■ Aim of the exercise
Restate the material word for word and leave out anything that is a picture.

****************************************

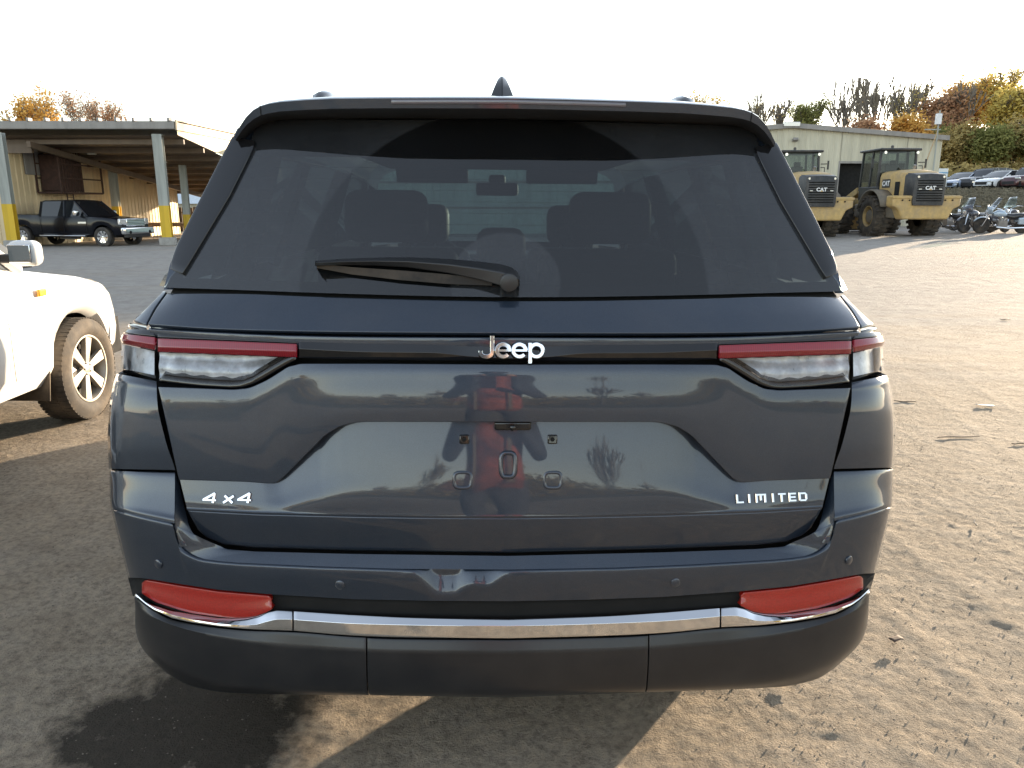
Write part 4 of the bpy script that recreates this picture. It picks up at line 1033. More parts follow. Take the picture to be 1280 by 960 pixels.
def tree(name, label, cat, group, loc, H, seed, leaves=None, nleaf=0, leaf=.2, scat=.5, lo=0.0, bark='bark', minr=.018, rz=0, **kw):
    segs, tips = grow(seed, H, **kw); root = empty(name, loc, rz, label, cat, group); mb = MB()
    for pts, rs, lv in segs: mb.tube(pts, [max(r, minr) for r in rs], 6 if lv < 2 else 3, cap=False)
    mb.build('trunk', M[bark], root, smooth=60)
    if nleaf:
        rng = random.Random(seed + 1); v = []; f = []
        tp = [t for t in tips if t[0].z > lo * H] + [(pts[k], None) for pts, rs, lv in segs if lv >= 2 for k in (1, len(pts) - 1) if pts[k].z > .12 * H]
        cl = [rng.random() for _ in tp]                       # uneven clumps
        for _ in range(nleaf):
            i = rng.randrange(len(tp)); 
            if cl[i] < .25: continue
            c = tp[i][0] + Vector((rng.gauss(0, scat), rng.gauss(0, scat), rng.gauss(0, scat * .8)))
            a = Vector((rng.gauss(0, 1), rng.gauss(0, 1), rng.gauss(0, 1))).normalized(); b = a.orthogonal().normalized(); s = leaf * rng.uniform(.6, 1.3); n = len(v)
            b2 = a.cross(b); v += [c + a * s, c + b * s * .55, c - a * s, c - b * s * .55]; f.append((n, n + 1, n + 2, n + 3))
        obj('crown', (v, f), LM[leaves], root, smooth=0)
    return root
def gx(px, Y): return (px - 640) / FPX * (Y * math.cos(TH) - 1.5 * math.sin(TH))
def gz(py, Y): return HC + Y * math.tan(math.atan((480 - py) / FPX) - TH)
def ptree(name, label, cat, group, px, pyt, Y, **kw):
    x = gx(px, Y); z0 = tz(x, Y); H = (HC + Y * (math.cos(TH) * (480 - pyt) / FPX - math.sin(TH)) / (math.cos(TH) + math.sin(TH) * (480 - pyt) / FPX)) - z0
    return tree(name, label, cat, group, (x, Y, z0), H, **kw)
GL = 'autumn trees above the canopy roof'
ptree('maple_tree', 'bright orange autumn tree rising above the long canopy roof', 'tree', GL, 35, 103, 92, seed=11, leaves='orange', nleaf=5200, leaf=.20, scat=.42, levels=5, nb=3, spread=.50, lift=.22)
ptree('maple_tree', 'thinning pinkish tree above the right half of the canopy roof', 'tree', GL, 142, 119, 98, seed=18, leaves='rust', nleaf=4200, leaf=.13, scat=.4, levels=5, nb=3, spread=.5, lift=.2)
ptree('maple_tree', 'small bare rounded treetop between the orange and the pink trees', 'tree', GL, 73, 136, 110, seed=13, leaves='rust', nleaf=900, leaf=.13, levels=5, nb=3, spread=.55)
ptree('maple_tree', 'faint leafless treetop at the left edge of the picture', 'tree', GL, 8, 134, 110, seed=14, leaves='rust', nleaf=300, leaf=.12, levels=5, nb=3, spread=.5)
GB_ = 'leafless trees behind the metal shed'
for i, (px, py, Y, s, nm) in enumerate([(938, 113, 88, 21, 'thin grey-green treetop just right of the dark SUV roof'), (968, 118, 92, 27, 'spindly bare tree left of the dark green treetop'),
        (1032, 96, 86, 22, 'tall narrow bare tree right of the dark green treetop'), (1062, 93, 90, 23, 'bare tree with two leaning stems above the shed roof'),
        (1084, 100, 82, 28, 'slim bare tree behind the middle of the shed roof'), (1112, 82, 84, 24, 'tallest bare spreading tree above the right half of the shed'), (1148, 94, 88, 25, 'bare tree with a few yellow leaves near the right end of the shed'),
        (1180, 100, 84, 26, 'dark bare tree rising out of the orange woods')]):
    ptree('bare_tree', nm, 'tree', GB_, px, py, Y, seed=s, leaves='yellow' if i in (5, 6) else 'olive', nleaf=700 if i in (0, 5, 6) else 60, leaf=.11, scat=.4, levels=4, nb=3, spread=.42, lift=.38, ratio=.80, bark='bark_dark', trunk=.24, minr=.050, side=.35, first=.24)
ptree('leafy_tree', 'dense dark green treetop behind the ridge of the metal shed', 'tree', None, 1003, 121, 80, seed=31, leaves='green', nleaf=5000, leaf=.15, scat=.35, levels=4, nb=4, spread=.20, lift=.5)
ptree('leafy_tree', 'small rounded green treetop peeking over the SUV roof rail', 'tree', None, 891, 115, 95, seed=32, leaves='olive', nleaf=4500, leaf=.2, scat=.5, levels=4, nb=4, spread=.5)
GW = 'autumn woods behind the row of parked cars'
wood = [(1075, 152, 78, 'rust', 'low rusty bush behind the middle of the shed roof'), (1128, 150, 78, 'orange', 'low orange bush behind the right end of the shed roof'), (1178, 112, 84, 'rust', 'rusty orange tree directly right of the shed'), (1206, 96, 92, 'orange', 'tall orange tree behind the rusty one'),
        (1196, 158, 76, 'olive', 'dull brown-green shrub at the foot of the woods right of the shed'), (1232, 108, 84, 'yellow', 'pale gold tree in the middle of the autumn woods'), (1228, 165, 75, 'green', 'dark green bushy tree above the black parked car'), (1262, 84, 92, 'yellow', 'tallest yellow-green tree near the right edge'),
        (1258, 150, 76, 'olive', 'brownish tree above the white parked car'), (1288, 108, 84, 'orange', 'orange-brown tree cut by the right edge of the picture'), (1290, 170, 74, 'green', 'low green tree at the right edge above the maroon car'), (1165, 165, 80, 'green', 'shaded dark bush just past the corner of the shed'), (1320, 100, 86, 'yellow', 'yellow tree just outside the right edge of the picture')]
pyt_ = lambda p: p > 140
for i, (px, py, Y, c, nm) in enumerate(wood):
    ptree('autumn_tree', nm, 'tree', GW, px, py, Y, seed=40 + i, leaves=c, nleaf=9000, leaf=.20, scat=.55, levels=5, nb=3, spread=.52, lift=.22, first=.20, trunk=.16, minr=.03)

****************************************

■ Exercise response
Write part 4 of the bpy script that recreates this picture. It picks up at line 1033. More parts follow. Take the picture to be 1280 by 960 pixels.
def tree(name, label, cat, group, loc, H, seed, leaves=None, nleaf=0, leaf=.2, scat=.5, lo=0.0, bark='bark', minr=.018, rz=0, **kw):
    segs, tips = grow(seed, H, **kw); root = empty(name, loc, rz, label, cat, group); mb = MB()
    for pts, rs, lv in segs: mb.tube(pts, [max(r, minr) for r in rs], 6 if lv < 2 else 3, cap=False)
    mb.build('trunk', M[bark], root, smooth=60)
    if nleaf:
        rng = random.Random(seed + 1); v = []; f = []
        tp = [t for t in tips if t[0].z > lo * H] + [(pts[k], None) for pts, rs, lv in segs if lv >= 2 for k in (1, len(pts) - 1) if pts[k].z > .12 * H]
        cl = [rng.random() for _ in tp]                       # uneven clumps
        for _ in range(nleaf):
            i = rng.randrange(len(tp)); 
            if cl[i] < .25: continue
            c = tp[i][0] + Vector((rng.gauss(0, scat), rng.gauss(0, scat), rng.gauss(0, scat * .8)))
            a = Vector((rng.gauss(0, 1), rng.gauss(0, 1), rng.gauss(0, 1))).normalized(); b = a.orthogonal().normalized(); s = leaf * rng.uniform(.6, 1.3); n = len(v)
            b2 = a.cross(b); v += [c + a * s, c + b * s * .55, c - a * s, c - b * s * .55]; f.append((n, n + 1, n + 2, n + 3))
        obj('crown', (v, f), LM[leaves], root, smooth=0)
    return root
def gx(px, Y): return (px - 640) / FPX * (Y * math.cos(TH) - 1.5 * math.sin(TH))
def gz(py, Y): return HC + Y * math.tan(math.atan((480 - py) / FPX) - TH)
def ptree(name, label, cat, group, px, pyt, Y, **kw):
    x = gx(px, Y); z0 = tz(x, Y); H = (HC + Y * (math.cos(TH) * (480 - pyt) / FPX - math.sin(TH)) / (math.cos(TH) + math.sin(TH) * (480 - pyt) / FPX)) - z0
    return tree(name, label, cat, group, (x, Y, z0), H, **kw)
GL = 'autumn trees above the canopy roof'
ptree('maple_tree', 'bright orange autumn tree rising above the long canopy roof', 'tree', GL, 35, 103, 92, seed=11, leaves='orange', nleaf=5200, leaf=.20, scat=.42, levels=5, nb=3, spread=.50, lift=.22)
ptree('maple_tree', 'thinning pinkish tree above the right half of the canopy roof', 'tree', GL, 142, 119, 98, seed=18, leaves='rust', nleaf=4200, leaf=.13, scat=.4, levels=5, nb=3, spread=.5, lift=.2)
ptree('maple_tree', 'small bare rounded treetop between the orange and the pink trees', 'tree', GL, 73, 136, 110, seed=13, leaves='rust', nleaf=900, leaf=.13, levels=5, nb=3, spread=.55)
ptree('maple_tree', 'faint leafless treetop at the left edge of the picture', 'tree', GL, 8, 134, 110, seed=14, leaves='rust', nleaf=300, leaf=.12, levels=5, nb=3, spread=.5)
GB_ = 'leafless trees behind the metal shed'
for i, (px, py, Y, s, nm) in enumerate([(938, 113, 88, 21, 'thin grey-green treetop just right of the dark SUV roof'), (968, 118, 92, 27, 'spindly bare tree left of the dark green treetop'),
        (1032, 96, 86, 22, 'tall narrow bare tree right of the dark green treetop'), (1062, 93, 90, 23, 'bare tree with two leaning stems above the shed roof'),
        (1084, 100, 82, 28, 'slim bare tree behind the middle of the shed roof'), (1112, 82, 84, 24, 'tallest bare spreading tree above the right half of the shed'), (1148, 94, 88, 25, 'bare tree with a few yellow leaves near the right end of the shed'),
        (1180, 100, 84, 26, 'dark bare tree rising out of the orange woods')]):
    ptree('bare_tree', nm, 'tree', GB_, px, py, Y, seed=s, leaves='yellow' if i in (5, 6) else 'olive', nleaf=700 if i in (0, 5, 6) else 60, leaf=.11, scat=.4, levels=4, nb=3, spread=.42, lift=.38, ratio=.80, bark='bark_dark', trunk=.24, minr=.050, side=.35, first=.24)
ptree('leafy_tree', 'dense dark green treetop behind the ridge of the metal shed', 'tree', None, 1003, 121, 80, seed=31, leaves='green', nleaf=5000, leaf=.15, scat=.35, levels=4, nb=4, spread=.20, lift=.5)
ptree('leafy_tree', 'small rounded green treetop peeking over the SUV roof rail', 'tree', None, 891, 115, 95, seed=32, leaves='olive', nleaf=4500, leaf=.2, scat=.5, levels=4, nb=4, spread=.5)
GW = 'autumn woods behind the row of parked cars'
wood = [(1075, 152, 78, 'rust', 'low rusty bush behind the middle of the shed roof'), (1128, 150, 78, 'orange', 'low orange bush behind the right end of the shed roof'), (1178, 112, 84, 'rust', 'rusty orange tree directly right of the shed'), (1206, 96, 92, 'orange', 'tall orange tree behind the rusty one'),
        (1196, 158, 76, 'olive', 'dull brown-green shrub at the foot of the woods right of the shed'), (1232, 108, 84, 'yellow', 'pale gold tree in the middle of the autumn woods'), (1228, 165, 75, 'green', 'dark green bushy tree above the black parked car'), (1262, 84, 92, 'yellow', 'tallest yellow-green tree near the right edge'),
        (1258, 150, 76, 'olive', 'brownish tree above the white parked car'), (1288, 108, 84, 'orange', 'orange-brown tree cut by the right edge of the picture'), (1290, 170, 74, 'green', 'low green tree at the right edge above the maroon car'), (1165, 165, 80, 'green', 'shaded dark bush just past the corner of the shed'), (1320, 100, 86, 'yellow', 'yellow tree just outside the right edge of the picture')]
pyt_ = lambda p: p > 140
for i, (px, py, Y, c, nm) in enumerate(wood):
    ptree('autumn_tree', nm, 'tree', GW, px, py, Y, seed=40 + i, leaves=c, nleaf=9000, leaf=.20, scat=.55, levels=5, nb=3, spread=.52, lift=.22, first=.20, trunk=.16, minr=.03)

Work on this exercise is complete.